Şair , hacca gitmeye niyet eder ve bir kafile ile yola koyulur. O dönemde günlerce süren meşakkatli bir yolculukla ancak menzile ulaşılabiliyordu.Şairin de içinde bulunduğu kafile Medine’ye yakın bir yerde vakit geç olduğu için mola verir. Nabi , mübarek yerlere yaklaşmış olmanın heyecanı ile uyuyamamıştır. Gözleri etrafta gezinirken bir kişinin ayakları kıbleye karşı yattığını görür. Böyle durumlarda çok hassas olan şair, irticalen şu mısraları söyler.
Sakın terk-i edebden kuy-ı mahbub-ı Huda’dır bu

Nazargah-ı Ilahi’dir makam-ı Mustafa’dır bu



terk-i edeb: Edebi terketmek

kuy-ı mahbub-ı Huda:Allah’ın sevgilisinin beldesi

nazargah : Bakılan yer



Bu beyti duyan kişi hemen toparlanır, ayağa kalkar. Davranışı kasti değildir ama çok utanır. Bir müddet sonra herkes toparlanır ve yola çıkarlar. Sabah ezanları okunurken Medine’ye yaklaşmışlardır.Fakat hayrete düşerler. Mescid-i Nebi’nin bütün minarelerinden müezzinler sala verir gibi şunları okumaktadır.
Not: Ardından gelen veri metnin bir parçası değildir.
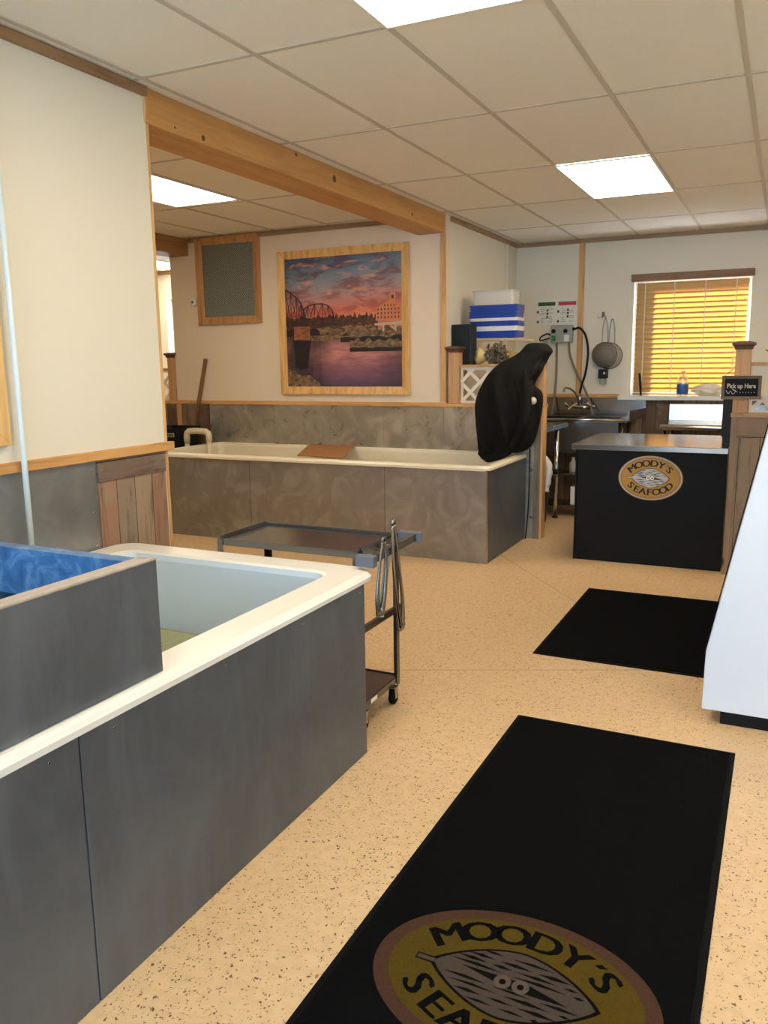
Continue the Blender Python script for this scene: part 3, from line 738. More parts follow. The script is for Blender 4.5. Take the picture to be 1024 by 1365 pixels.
# speaker vent with wood frame
vt = Thing('wall_vent', 'dark perforated panel in a wooden frame, left of the sunset picture', 'vent', (-5.07, Yp-0.02, 1.95))
vt.part('frame', frame_bm(-5.455, -4.692, 1.952, 2.80, 0.072, Yp-0.001, Yp-0.04, 'y'), M['frame_dull'], bevel=0.002)
def mesh_mat():
    m = NT('perforated_metal'); m.set(Metallic=0.6)
    vo = m.n('ShaderNodeTexVoronoi'); vo.inputs['Scale'].default_value = 58; vo.inputs['Randomness'].default_value = 0.0
    m.l(m.coord((1, 1, 1), (0, 0.785, 0)), vo.inputs['Vector'])
    m.col(m.ramp(vo.outputs['Distance'], [(0.30, lin((14, 16, 16))), (0.40, lin((150, 158, 154)))])); m.set(Roughness=0.45); return m.m
vt.part('mesh_panel', B(-5.383, -4.764, Yp-0.016, Yp-0.002, 2.024, 2.728), mesh_mat(), label='dark grey perforated metal sheet')
ks = Thing('round_sensor', 'small round off-white wall sensor left of the framed vent', 'sensor', (-5.525, Yp-0.01, 2.183))
ks.part('body', lathe(nb(), (-5.525, Yp, 2.183), [(0.042, -0.001), (0.042, -0.018), (0.034, -0.026), (0.016, -0.028)], 24, 'y'), M['paper'])
ks.part('lens', lathe(nb(), (-5.525, Yp, 2.183), [(0.015, -0.0285), (0.012, -0.033)], 16, 'y'), M['board_dark'])

# ================================================================== BLACK COAT
ct = Thing('black_coat', 'black hooded coat draped over the post, its hem touching the rear tank rim', 'coat', (-2.05, 6.78, 0.78))
rows = [(1.690, -1.88, -1.82, 6.88, 7.06), (1.684, -1.915, -1.79, 6.83, 7.10), (1.665, -1.94, -1.765, 6.80, 7.12), (1.64, -1.96, -1.74, 6.78, 7.12), (1.615, -1.985, -1.728, 6.78, 7.11),
        (1.585, -2.035, -1.760, 6.75, 7.10), (1.555, -2.10, -1.770, 6.73, 7.09), (1.535, -2.15, -1.782, 6.72, 7.085), (1.49, -2.215, -1.80, 6.70, 6.95), (1.436, -2.27, -1.825, 6.68, 6.94), (1.39, -2.30, -1.86, 6.67, 6.94),
        (1.355, -2.32, -1.874, 6.66, 6.935), (1.332, -2.33, -1.868, 6.66, 6.935), (1.308, -2.34, -1.812, 6.65, 6.935), (1.25, -2.355, -1.80, 6.64, 6.935), (1.18, -2.37, -1.800, 6.64, 6.93),
        (1.10, -2.378, -1.812, 6.64, 6.93), (1.0, -2.374, -1.832, 6.64, 6.93), (0.91, -2.362, -1.855, 6.65, 6.93), (0.85, -2.356, -1.878, 6.67, 6.92), (0.80, -2.35, -1.93, 6.69, 6.91), (0.785, -2.346, -2.0, 6.71, 6.90)]
NK = 72; loops = []
for i, (z, xl, xr, yf, yb_) in enumerate(rows):
    kk = ((yf+yb_)/2)/6.72; xl *= kk; xr *= kk; z = 1.54+(z-1.54)*kk
    L = []; cx, cy = (xl+xr)/2, (yf+yb_)/2; hx, hy = (xr-xl)/2, (yb_-yf)/2
    dn = min(1, max(0, (1.55-z)/0.4))
    for k in range(NK):
        a = 2*PI*k/NK; ca, sa = math.cos(a), math.sin(a)
        e = 0.75; px_ = math.copysign(abs(ca)**e, ca); py_ = math.copysign(abs(sa)**e, sa)
        x = cx+hx*px_; y = cy+hy*py_
        if sa < 0:      # folds over the front
            q = (x+2.1)*1.0 + 0.25*(z-1.2)*(1 if x < -2.0 else 0.4)
            y += dn*(0.050*math.sin(q*30)+0.030*math.sin(q*57+1.3))*abs(sa)**0.6
            y += 0.012*noise.noise(Vector((x*5, z*4, 0)))
        L.append((x, y, z))
    loops.append(L)
cb = nb(); loft(cb, loops, True, True, True)
body = ct.part('coat_body', cb, M['cloth_black'])
md = body.modifiers.new('sub', 'SUBSURF'); md.levels = 1; md.render_levels = 2
# hem corner hanging inside the tank
hb = nb(); loft(hb, [[(a, y0, z_), ((a+b)/2, y0-0.02, z_-0.003), (b, y0, z_), (b, y0+0.07, z_), ((a+b)/2, y0+0.06, z_), (a, y0+0.07, z_)] for a, b, y0, z_ in
    ((-2.33, -2.06, 6.72, 0.86), (-2.345, -2.06, 6.71, 0.80), (-2.345, -2.07, 6.68, 0.765), (-2.31, -2.14, 6.68, 0.725), (-2.275, -2.22, 6.68, 0.70))], True, True)
ct.part('hem_corner', hb, M['cloth_black'])
# sleeve and seam
sl = tube(nb(), spline([(-1.95, 6.72, 1.47), (-1.915, 6.66, 1.36), (-1.90, 6.62, 1.20), (-1.925, 6.60, 1.05), (-1.98, 6.61, 0.93), (-2.03, 6.63, 0.84)]), [0.03+0.028*math.sin(PI*min(1, k/30)) for k in range(41)], 14, True, 0.9)
ct.part('sleeve', sl, M['cloth_black'])
ct.part('collar_fold', tube(nb(), spline([(-1.83, 6.76, 1.56), (-1.845, 6.72, 1.52), (-1.855, 6.66, 1.47), (-1.90, 6.645, 1.38)]), [0.012]*12+[0.016]*13, 10), M['cloth_black'])
ct.part('pale_button', lathe(nb(), (-1.845, 6.60, 1.225), [(0.006, -0.008), (0.030, -0.004), (0.030, 0.004), (0.006, 0.006)], 20, 'y'), M['knob'], label='pale round toggle')

# ================================================================== SHELVES BEHIND THE LATTICE
sh = Thing('wall_shelf', 'narrow wooden ledge just behind the lattice, under the clutter', 'shelf', (-2.4, 7.2, 1.5))
sh.part('board', B(Xw+0.001, -1.96, 7.075, 7.40, 1.495, 1.52), M['pine_x'])
for x in (-2.70, -2.05): sh.part('bracket', prism(nb(), [(7.085, 1.494), (7.38, 1.494), (7.085, 1.25)], 'x', x, x+0.02), M['pine_z'])
sh2 = Thing('wall_shelf', 'tilted thin shelf board holding the stack of blue trays', 'shelf', (-2.4, 7.3, 1.74))
sh2.part('board', quad_board([(-2.70, 7.27, 1.742), (-2.12, 7.27, 1.722), (-2.12, 7.57, 1.722), (-2.70, 7.57, 1.742)], 0.02), plain('whitish_board', (188, 168, 140), 0.6))
for x in (-2.66, -2.38): sh2.part('upright', B(x, x+0.02, 7.36, 7.38, 1.5205, 1.728), M['pine_z'])
sp_ = Thing('speaker', 'tall charcoal box speaker standing behind the left lattice post', 'speaker', (-2.66, 7.17, 1.521))
sp_.part('body', B(-2.752, -2.566, 7.105, 7.265, 1.521, 1.878), M['dark_speaker'], bevel=0.008)
sp_.part('grille', B(-2.742, -2.576, 7.099, 7.1045, 1.53, 1.868), plain('speaker_cloth', (24, 32, 38), 0.95, bump=0.3, vscale=15))
# stack of trays
z = 1.762
def tray_bm(x0, x1, y0, y1, z0, h, t=0.006, lip=0.012):
    def L(o, zz): return [(*p, zz) for p in rrect(x0+o, x1-o, y0+o, y1-o, 0.025, 4)]
    bm = nb(); loft(bm, [L(lip+0.004, z0), L(lip, z0+h-0.006), L(0, z0+h-0.006), L(0, z0+h), L(lip+t, z0+h), L(lip+t+0.004, z0+0.004)], True, True); return bm
stack = [('blue', 0.028), ('blue', 0.028), ('white', 0.040), ('blue', 0.023), ('blue', 0.023), ('white', 0.026)] + [('blue', 0.0285)]*4
names = ['blue plastic tray at the very bottom of the stack', 'blue plastic tray second from the bottom of the stack', 'translucent white tray low in the stack, between blue ones',
         'blue tray resting on the lower white tray in the stack', 'blue tray just below the upper thin white tray in the stack', 'thin white tray in the middle of the blue stack',
         'lowest of the four blue trays grouped near the top of the stack', 'second lowest of the four upper blue trays', 'third of the four upper blue trays, counted upward', 'topmost blue tray, directly beneath the white tub']
rx = random.Random(5)
for (c_, h), lb_ in zip(stack, names):
    dx = rx.uniform(-0.006, 0.006)
    o = single('storage_tray', tray_bm(-2.66+dx, -2.20+dx, 7.29, 7.55, z, h, 0.005, 0.004), M['blue_tray'] if c_ == 'blue' else M['white_plastic'], lb_, 'tray', (-2.4, 7.3, z), group='stacked trays on the shelf')
    z += h+0.0005
single('storage_tub', tray_bm(-2.64, -2.23, 7.30, 7.54, z, 0.13), plain('frosted_tub', (196, 194, 184), 0.35), 'frosted white plastic tub on top of the blue tray stack', 'tub', (-2.4, 7.3, z))
single('white_carton', B(-2.64, -2.58, 7.27, 7.38, 1.877, 1.925), M['paper'], 'tiny white carton', 'box') if False else None
def blob(c, s, seed, amp=0.25, sub=3, fq=3.0):
    bm = nb(); bmesh.ops.create_icosphere(bm, subdivisions=sub, radius=1)
    for v in bm.verts:
        k = 1+amp*noise.noise(v.co*fq/2+Vector((seed, 0, 0)))+amp*0.5*noise.noise(v.co*fq*2+Vector((seed, 5, 0)))
        v.co = Vector((c[0]+v.co.x*s[0]*k, c[1]+v.co.y*s[1]*k, max(c[2]-s[2]*0.98, c[2]+v.co.z*s[2]*k)))
    for fc in bm.faces: fc.smooth = True
    return bm
single('yellow_bag', blob((-2.515, 7.22, 1.592), (0.058, 0.06, 0.07), 1, 0.3), M['yellow'], 'pale yellow crumpled bag beside the speaker on the ledge', 'bag', (-2.505, 7.22, 1.522))
nt_ = nb(); rn = random.Random(9)
for k in range(44):
    p0 = Vector((-2.345+rn.uniform(-0.085, 0.075), 7.2+rn.uniform(-0.05, 0.05), 1.60+rn.uniform(-0.06, 0.07)))
    pts = [p0+Vector((rn.uniform(-0.04, 0.04), rn.uniform(-0.05, 0.05), rn.uniform(-0.05, 0.05))) for _ in range(5)]
    for p in pts: p.z = max(1.53, p.z)
    tube(nt_, spline(pts, 5), 0.006, 6)
single('netting_bundle', nt_, plain('grey_netting', (96, 88, 74), 0.8, var=0.3, vscale=20), 'tangled grey netting bundle between the yellow bag and the coat', 'netting', (-2.36, 7.2, 1.522))
single('rope_coil', tube(nb(), spline([(-2.20+0.06*math.cos(a), 7.2+0.05*math.sin(a), 1.535+0.006*a) for a in [k*0.7 for k in range(26)]], 3), 0.008, 6), plain('straw_rope', (176, 150, 92), 0.8, var=0.2, vscale=30),
       'straw coloured rope coil on the ledge right of the netting', 'rope', (-2.20, 7.2, 1.522))

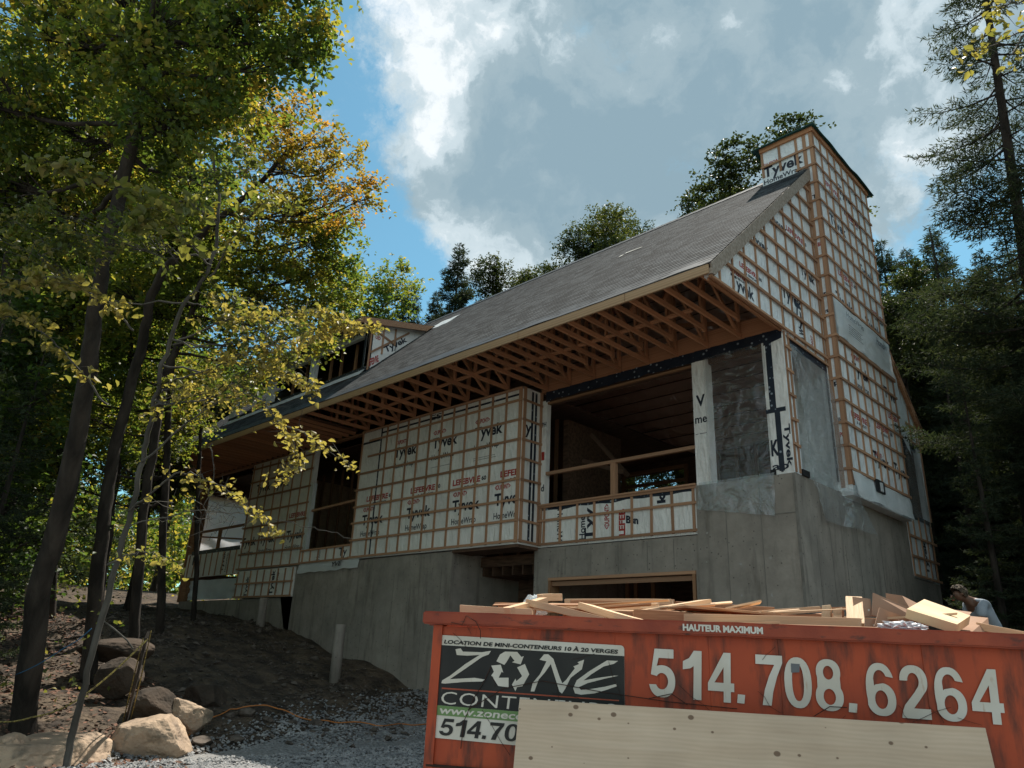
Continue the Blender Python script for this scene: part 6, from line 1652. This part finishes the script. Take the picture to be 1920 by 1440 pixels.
conifer('spruce_tree', 'tall leaning spruce with bare lower trunk filling the top right corner', b_, tpz.z - b_.z, 3.6, GRt, 203, lean=(tpz.x - b_.x, tpz.y - b_.y), dens=1.05, gap=.08, zmin=.30, n_tw=15, needle=.13, tint=.55)
wall = [(1690, 600, 27), (1720, 560, 31), (1785, 500, 29), (1835, 470, 33), (1880, 430, 25), (1930, 420, 29), (1980, 300, 26), (1760, 640, 22), (1850, 600, 20), (1905, 560, 18), (1960, 500, 19), (1810, 560, 36), (2060, 350, 22), (1700, 500, 40), (1900, 350, 40), (1640, 560, 44), (2150, 300, 24), (1800, 700, 17.5), (2010, 600, 15)]
for i, (u, v, d) in enumerate(wall):
    put_sp(s2 if i % 3 else s1, HS2 if i % 3 else HS1, u, v, d, 'dark conifer in the dense shaded stand right of the gable', GRt + ', dense stand')
for i in range(24):
    u, d = 1650 + i * 24, random.uniform(24, 50)
    put_sp(s2 if i % 2 else s1, HS2 if i % 2 else HS1, u, random.uniform(430, 640), d, 'dark conifer in the dense shaded stand right of the gable', GRt + ', dense stand')
GW = 'trees deep in the left woods'
for i in range(34):
    u = -330 + i * 24 + random.uniform(-10, 10); d = random.uniform(21, 50) if u < 330 else random.uniform(38, 60)
    v = random.uniform(180, 520) if u < 300 else random.uniform(640, 760)
    pr, hp = ((hw4, H4), (hw4, H4), (s2, HS2), (hw1, H1))[i % 4]
    if (spot(u, v, d)[0] - Vector((-27, 3, 0))).length < 8.5: continue
    put_hw(pr, hp, u, v, d, 'tree deep in the shaded woods on the left' if pr not in (s2,) else 'conifer deep in the shaded woods on the left', GW + (', conifers' if pr is s2 else ', broadleaf'))
for i, (u, v, d) in enumerate(((20, 560, 13.5), (-40, 430, 12.5), (90, 640, 15.5), (-120, 380, 13))):
    put_sp(s2, HS2, u, v, d, ['dark hemlock-like conifer behind the big left trunk', 'dark conifer cut by the left edge of the view', 'small dark conifer between the left trunks', 'outermost dark conifer beyond the left edge'][i], 'dark conifers at the left edge')
# low undergrowth, too dense to count
def bush(n, area, leaf, ls, tn, name, hmax=1.6):
    P = []
    while len(P) < n:
        x, y = random.uniform(*area[0]), random.uniform(*area[1])
        if fnoise(x * .5, y * .5, 8) < -.08 or (area[2] and not area[2](x, y)): continue
        c = Vector((x, y, T(x, y) + random.uniform(.1, hmax)))
        for _ in range(14): P.append((c.x + random.gauss(0, .25), c.y + random.gauss(0, .25), c.z + random.gauss(0, .15)))
    P = np.array(P); me = leaf_mesh(name, P, rng.uniform(.6, 1.3, len(P)) * ls, leaf, rng.normal(tn, .25, len(P)), up=.6); link(name, me, kind='stuff')
bush(26000, ((-42, -9), (-26, -4.5), lambda x, y: y < -6.8 - .1 * (x + 8) or x < -16 - random.random() * 3 or x < -26), 'beech_leaf', .10, .35, 'undergrowth', 2.2)
bush(26000, ((-75, -26), (-30, 14), None), 'maple_leaf', .2, .8, 'far_undergrowth', 5)
bush(16000, ((-30, 45), (12, 40), None), 'birch_leaf', .2, .2, 'rear_undergrowth', 4)
P = []
for _ in range(5200):
    a = random.uniform(math.radians(60), math.radians(215)); r_ = random.uniform(62, 95); x, y = r_ * math.cos(a), r_ * math.sin(a); hh = 9 + 5 * fnoise(a * 9, 2) + 3 * fnoise(a * 31, 5)
    c = (x, y, T(x, y) + random.uniform(0, hh))
    for _ in range(12): P.append((c[0] + random.gauss(0, 1.0), c[1] + random.gauss(0, 1.0), c[2] + random.gauss(0, .6)))
P = np.array(P); link('distant_forest', leaf_mesh('distant_forest', P, rng.uniform(.5, 1.2, len(P)), 'maple_leaf', rng.normal(.45, .2, len(P)), up=.4), kind='stuff')
# dead lower limbs and brush by the right-hand woods
# overhanging branch with yellow leaves at the top right
tree_from('aspen_tree', 'young tree outside the right edge whose yellow-green leaves hang into the top right corner', 'tree',
    [gp(2300, 7.5) - Vector((0, 0, .3)), A(2290, 800, 7.5), A(2240, 300, 7.4), A(2200, -100, 7.3)], .07, .02, px([(2220, 0, 120), (2280, -150, 140)], 7.4),
    'beech_leaf', .085, 30, 22, (.75, .15, .05), GRt, rich=True, seed=77, clump_r=.22, bark='bark_grey', up=.35,
    sprays=[([A(2225, 120, 7.3), A(2050, 40, 7.2), A(1930, 55, 7.1), A(1860, 85, 7.0), A(1810, 95, 7.0)], 75, .085, .8), ([A(2100, 20, 7.2), A(1980, -10, 7.1), A(1890, 10, 7.0), A(1860, 25, 7.0)], 60, .08, .8), ([A(1930, 55, 7.1), A(1900, 95, 7), A(1872, 130, 7)], 14, .08, .75)])
# twig tangle and long bare branch in front of the far opening
tb = MB()
for P in ([A(245, 985, 9.4), A(330, 965, 9.2), A(430, 960, 9.0), A(520, 975, 8.9), A(600, 992, 8.9), A(660, 1010, 8.8)], [A(395, 830, 9.2), A(398, 900, 9.2), A(380, 960, 9.2), A(372, 1040, 9.2)]):
    q = curve_pts(P, 6, .012); tb.tube(q, [.009 * (1 - .7 * i / len(q)) for i in range(len(q))], 5)
for k in range(70):
    u, v = random.gauss(392, 34), random.gauss(958, 22); a = A(u, v, 9.2 + random.gauss(0, .12)); q = a + Vector((random.gauss(0, .14), random.gauss(0, .14), random.gauss(-.02, .12)))
    tb.tube([a, a.lerp(q, .5) + Vector((0, 0, random.gauss(0, .03))), q], [.004, .003, .0015], 3)
tb.put('dead_branch', 'bark_grey', None, label='bare grey branch with a tangle of dead twigs in front of the far white sheet', cat='branch')
print('LEAVES', tot, 'objects', len(bpy.data.objects))
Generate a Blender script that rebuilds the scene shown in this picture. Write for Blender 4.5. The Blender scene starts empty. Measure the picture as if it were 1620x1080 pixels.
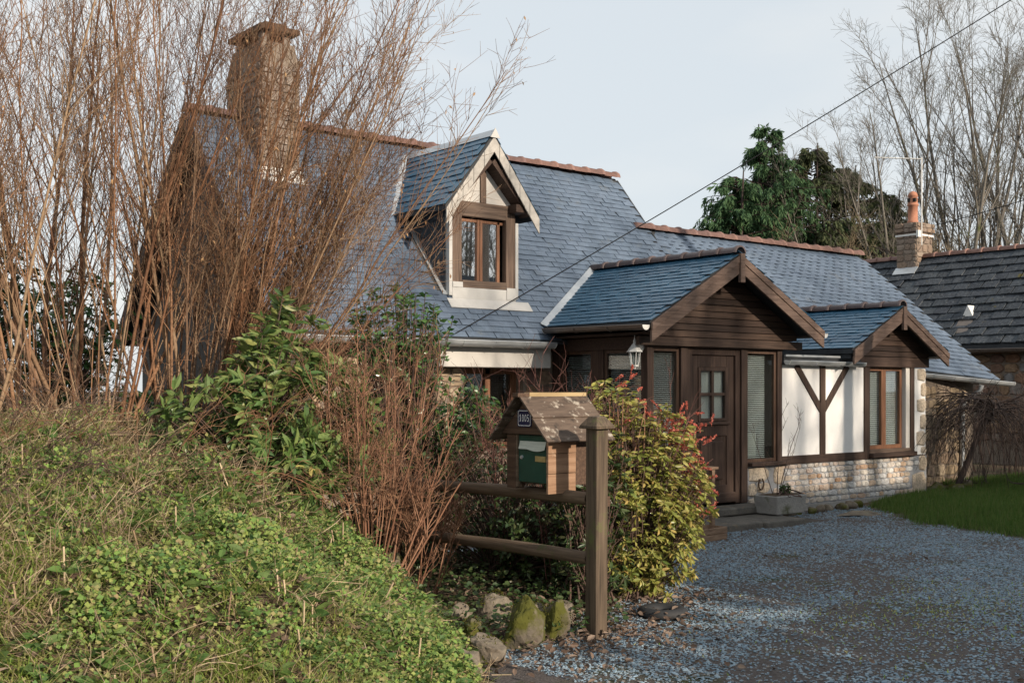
import bpy, bmesh, math, random
import numpy as np
from mathutils import Vector, Matrix, noise
R = math.radians
sc = bpy.context.scene
COL = sc.collection
rng = np.random.default_rng(7)
random.seed(7)

# ------------------------------------------------------------------ camera, sky, sun
cd = bpy.data.cameras.new('camera'); cam = bpy.data.objects.new('camera', cd); COL.objects.link(cam)
cam.location = (0, 0, 1.75); cam.rotation_euler = (R(90), 0, R(-39.0))
cd.sensor_width = 36; cd.lens = 1820 / 1620 * 36; cd.shift_y = 75 / 1620
cd.clip_start = .1; cd.clip_end = 2000
sc.camera = cam
SUN_EL, SUN_AZ = R(20), math.atan2(.10, -.99)          # azimuth as (x, y) = (sin, cos)
SUN = Vector((math.sin(SUN_AZ) * math.cos(SUN_EL), math.cos(SUN_AZ) * math.cos(SUN_EL), math.sin(SUN_EL)))
wd = bpy.data.worlds.new('World'); sc.world = wd; wd.use_nodes = True
nt = wd.node_tree; nt.nodes.clear()
sky = nt.nodes.new('ShaderNodeTexSky'); sky.sky_type = 'NISHITA'; sky.sun_disc = False
sky.sun_elevation = SUN_EL; sky.sun_rotation = SUN_AZ; sky.dust_density = 2.0; sky.air_density = 1.0
mixn = nt.nodes.new('ShaderNodeMix'); mixn.data_type = 'RGBA'; mixn.inputs[0].default_value = .86
tcw = nt.nodes.new('ShaderNodeTexCoord'); cl = nt.nodes.new('ShaderNodeTexNoise'); cl.inputs['Scale'].default_value = 2.2; cl.inputs['Detail'].default_value = 5
mpw = nt.nodes.new('ShaderNodeMapping'); mpw.inputs['Scale'].default_value = (1, 1, 3.2); nt.links.new(tcw.outputs['Generated'], mpw.inputs[0]); nt.links.new(mpw.outputs[0], cl.inputs[0])
rw = nt.nodes.new('ShaderNodeValToRGB'); rw.color_ramp.elements[0].position = .36; rw.color_ramp.elements[1].position = .62
rw.color_ramp.elements[0].color = (.588, .632, .664, 1); rw.color_ramp.elements[1].color = (.69, .70, .695, 1)     # thin high cloud, pale grey-blue to cream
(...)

Sakın terk-i edebden kuy-ı mahbub-ı Huda’dır bu

Nazargah-ı Ilahi’dir makam-ı Mustafa’dır bu



Namazlar kılındıktan sonra kafilede bulunanlar büyük bir şaşkınlık içinde müezzine sorarlar. “ Bu şiiri şair Nabi daha bu gece yolda iken söylemişti.Siz nereden biliyorsunuz?” Aldıkları cevap hem enteresan, hem de muhteşemdir. “Peygamber efendimiz (sav) bu gece rüyamızda bize bu beyti öğretti ve sabah ezandan önce okumamızı istedi.”